Date: 
03.13.18

Isaac Julien

Isaac Julien CBE RA is a Turner prize nominated artist and filmmaker. Julien creates multi-screen film installations and photographs that incorporate different artistic disciplines to create a poetic and unique visual language. Born in 1960 in London, he is one of the most prominent figures at the intersection of media art and cinema today. While studying painting and fine art film at St Martin's School of Art from which he graduated in 1984, Isaac Julien cofounded 'Sankofa Film and Video Collective' in which he was active from 1983-1992.

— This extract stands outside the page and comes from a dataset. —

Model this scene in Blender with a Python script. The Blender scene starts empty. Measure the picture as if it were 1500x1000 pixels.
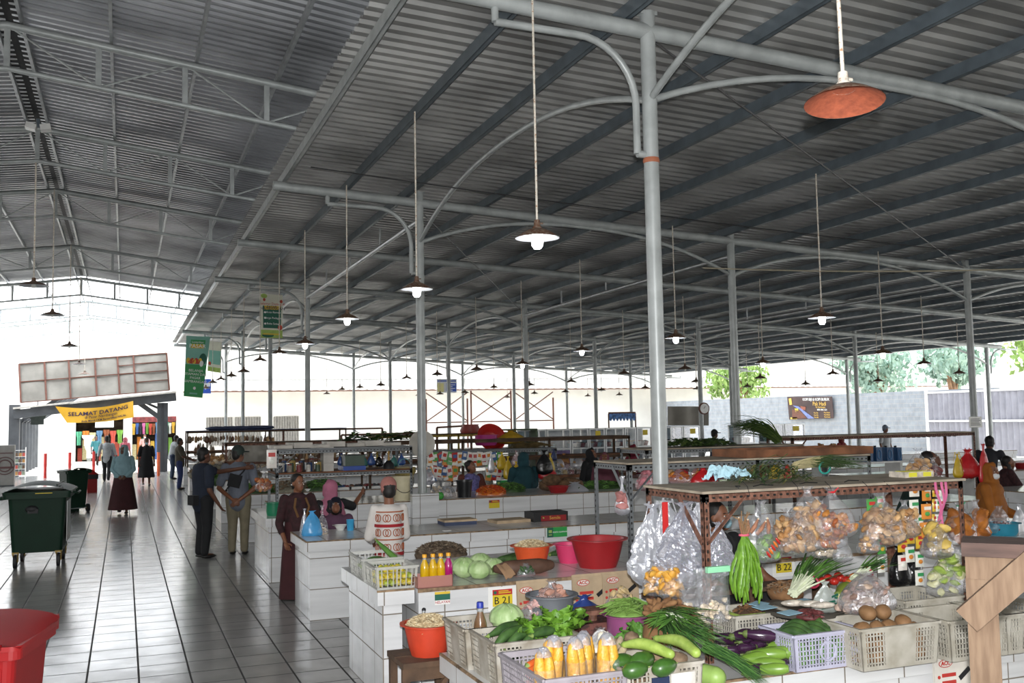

Julien’s debut film Looking for Langston garnered the artist a cult following. The acclaimed 1989 documentary-drama, explores author Langston Hughes and the Harlem Renaissance. Earlier works include Young Soul Rebels (1991), which was awarded the Semaine de la Critique Prize at the Cannes Film Festival. His 1996 film Frantz Fanon: Black Skin, White Mask has been newly conserved and restored by the British Film Institute and was re-launched in a Blu-ray version in 2017.

Julien has pioneered a form of multi-screen installations with works such as Western Union: Small Boats (2007), which won the Charles Wollatson Award in 2017, Ten Thousand Waves (2010) and Playtime (2014).

Julien’s work is included in the collections of institutions around the globe, such as Tate, London; the Museum of Modern Art, New York; Centre Pompidou, Paris; the Solomon R. Guggenheim Museum, New York; the Zeitz Museum of Contemporary Art (Zeitz MOCAA), Cape Town and Towner Art Gallery Collection, Eastbourne, UK. In 2013, a monographic survey of his career to date, Riot, was published by MoMA, NY.